Nice to hear of another person boycotting movies (see my tag line). I'm like you - there are so few movies that I actually want to see. The BBCA (British Broadcasting of America) shows many excellent films in which people can actually act.
Richard III of course was blatantly political as was much of Shakespeare's output. RIII was a hatchet job and as historically dubious as anything Oliver Stone ever made. It's also his longest play and not quite good enough to justify the length.
Wow you missed the Indie film explosion of the 90s. And Schindler's List.
I kinda like it. Actually, I thought Titus was his longest play, but no matter. For pure bad guy, RIII is just terrific. You got to love a villain who says,
Conscience is but a word that cowards use, devised at first to keep the strong in awe. Our strong arms be our conscience, swords our law.
Titus isn't even close. It's R3 followed by Hamlet. The latter however justifies its length.
Anybody who re-releases "The Dukes of Hazzard" is completely out of ideas. Hollyweird needs to die off and be replaced.
Yeah, but sometimes you just want a bad guy -- RIII is the Hannibal Lechter of Shakespeare.
This is a terrible time for mainstream film making. The sort of films that used to be the industry's Bread and Butter (Batman Begins) are just completely worthless now. All the remakes and feature film versions of old TV shows are a perfect way to signifiy the malaise.

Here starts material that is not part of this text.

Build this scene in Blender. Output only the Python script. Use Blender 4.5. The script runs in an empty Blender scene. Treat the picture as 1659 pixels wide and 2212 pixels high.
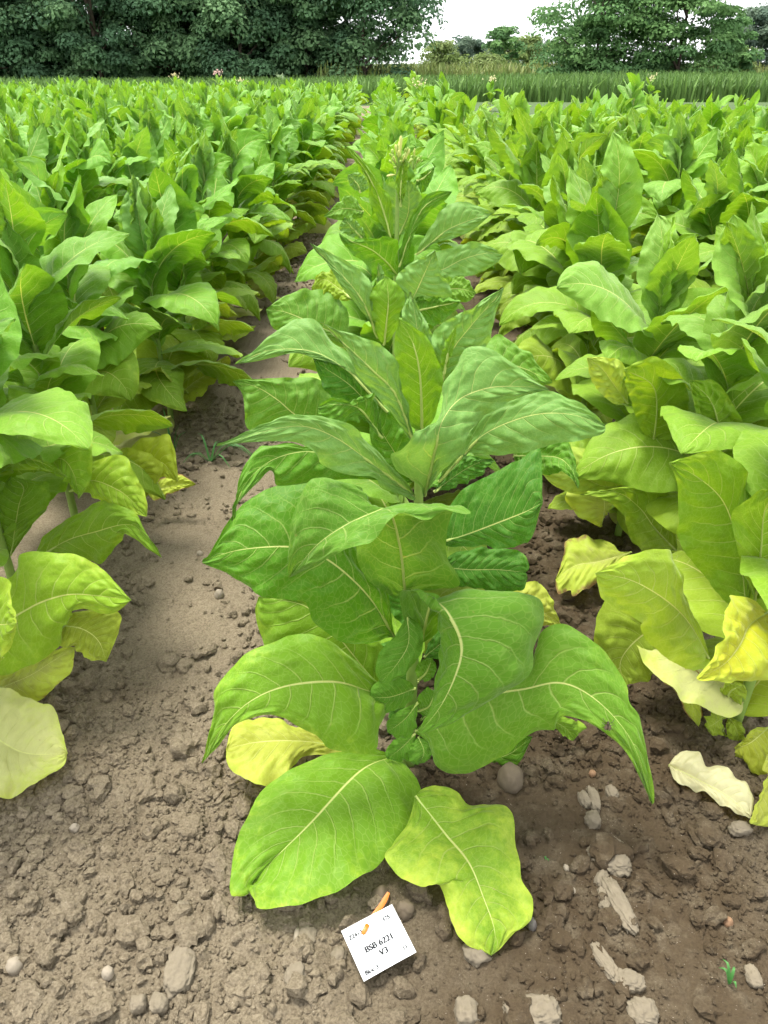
import bpy, math, random
import numpy as np
R = math.radians
sc = bpy.context.scene
COL = sc.collection

# ------------------------------------------------------------------ camera
H = 1.5                                   # eye height over the soil
PITCH = math.atan(0.584)
FPX, CU, CV = 1662.0, 829.5, 1106.0       # focal length and centre of a 1659 x 2212 frame
cd = bpy.data.cameras.new('camera'); cam = bpy.data.objects.new('camera', cd); COL.objects.link(cam)
cd.sensor_fit = 'VERTICAL'; cd.sensor_height = 36.0; cd.lens = 36.0 * FPX / 2212.0
cd.clip_start = 0.05; cd.clip_end = 2000
cam.location = (0, 0, H); cam.rotation_euler = (math.pi / 2 - PITCH, 0, 0)
sc.camera = cam

# ------------------------------------------------------------------ sky, sun, exposure
SUN_EL, SUN_AZ = R(72), R(-50)            # bright overcast, glow high to the front left
w = bpy.data.worlds.new('World'); sc.world = w; w.use_nodes = True
nt = w.node_tree; nt.nodes.clear()
o_ = nt.nodes.new('ShaderNodeOutputWorld'); b_ = nt.nodes.new('ShaderNodeBackground')
s_ = nt.nodes.new('ShaderNodeTexSky'); s_.sky_type = 'NISHITA'; s_.sun_disc = False
s_.sun_elevation = SUN_EL; s_.sun_rotation = SUN_AZ; s_.air_density = 1.0; s_.dust_density = 4.0; s_.ozone_density = 1.0
h_ = nt.nodes.new('ShaderNodeHueSaturation'); h_.inputs['Saturation'].default_value = 0.22
v_ = nt.nodes.new('ShaderNodeMix'); v_.data_type = 'RGBA'; v_.inputs[0].default_value = 0.8   # an even cloud veil in front of the sky
v_.inputs[7].default_value = (5.4, 5.5, 5.6, 1.0)
nt.links.new(s_.outputs[0], h_.inputs['Color']); nt.links.new(h_.outputs[0], v_.inputs[6]); nt.links.new(v_.outputs[2], b_.inputs['Color'])
b_.inputs['Strength'].default_value = 0.15
nt.links.new(b_.outputs[0], o_.inputs['Surface'])
sl = bpy.data.lights.new('sun', 'SUN'); sl.energy = 2.2; sl.angle = R(18); sl.color = (1.0, 0.95, 0.86)
so = bpy.data.objects.new('sun', sl); COL.objects.link(so)
so.rotation_euler = (math.pi / 2 - SUN_EL, 0, math.pi - SUN_AZ)
sc.view_settings.view_transform = 'Standard'; sc.view_settings.look = 'None'
sc.view_settings.gamma = 1.0; sc.view_settings.use_curve_mapping = False
sc.view_settings.exposure = 1.58
sc.render.engine = 'CYCLES'
sc.cycles.use_denoising = True
sc.cycles.use_adaptive_sampling = True; sc.cycles.adaptive_threshold = 0.03
sc.cycles.max_bounces = 6; sc.cycles.transmission_bounces = 3; sc.cycles.diffuse_bounces = 3
sc.cycles.glossy_bounces = 2; sc.cycles.caustics_reflective = False; sc.cycles.caustics_refractive = False

# ------------------------------------------------------------------ helpers
CT, ST = math.cos(PITCH), math.sin(PITCH)
def at(u, v, Y):
    """point at distance Y down the field seen at (u, v) of a 1659 x 2212 frame"""
    xc = (u - CU) / FPX; yc = (CV - v) / FPX
    t = Y / (CT + yc * ST)
    return np.array((t * xc, Y, H + t * (-ST + yc * CT)))
def onz(u, v, Z=0.0):
    xc = (u - CU) / FPX; yc = (CV - v) / FPX
    t = (Z - H) / (-ST + yc * CT)
    return np.array((t * xc, t * (CT + yc * ST), Z))

def mesh(name, V, F, mats=(), smooth=True, uv=None, tint=None):
    """V (n,3); F (m,3 or 4) int array; uv per vertex; tint per vertex rgba"""
    V = np.asarray(V, np.float32); F = np.asarray(F, np.int32)
    me = bpy.data.meshes.new(name)
    n, k = F.shape
    me.vertices.add(len(V)); me.vertices.foreach_set('co', V.ravel())
    me.loops.add(n * k); me.loops.foreach_set('vertex_index', F.ravel())
    me.polygons.add(n)
    me.polygons.foreach_set('loop_start', np.arange(0, n * k, k, dtype=np.int32))
    me.polygons.foreach_set('loop_total', np.full(n, k, np.int32))
    me.polygons.foreach_set('use_smooth', np.full(n, smooth, bool))
    if uv is not None:
        l = me.uv_layers.new(name='UVMap'); l.data.foreach_set('uv', np.asarray(uv, np.float32)[F.ravel()].ravel())
    if tint is not None:
        a = me.color_attributes.new('tint', 'FLOAT_COLOR', 'POINT'); a.data.foreach_set('color', np.asarray(tint, np.float32).ravel())
    for m in mats: me.materials.append(m)
    me.update(); me.validate()
    return me
def link(name, me, parent=None, loc=None, color=None):
    o = bpy.data.objects.new(name, me); COL.objects.link(o)
    if parent is not None: o.parent = parent
    if loc is not None: o.location = loc
    if color is not None: o.color = color
    return o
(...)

You have to think like an executive. Warner Bros. owns the original TV series, which it can cross market on cable in the U.S. and internationally, as well as releasing the DVD set. The movie promotes DVD and sub rights to the original series and the original series promotes the movie. And remember, in the international market -- an ever increasing piece of the movie pie -- the Dukes of Hazard don't carry the same stigma of shlock.
That said, the movie is destined to be a piece of crap.
"By the current definition, Dickens was a hack. So was Shakespeare. They were just brilliant hacks"
Shakespeare, certainly. Churchill, MacArthur, and I disagree on Dickens.
"And the best of Hollywood cinema is among this country's greatest cultural achievements."
Among? Perhaps. It remains to be seen if they stand the test of time. Seems to be Dickens is already slip-slipping away.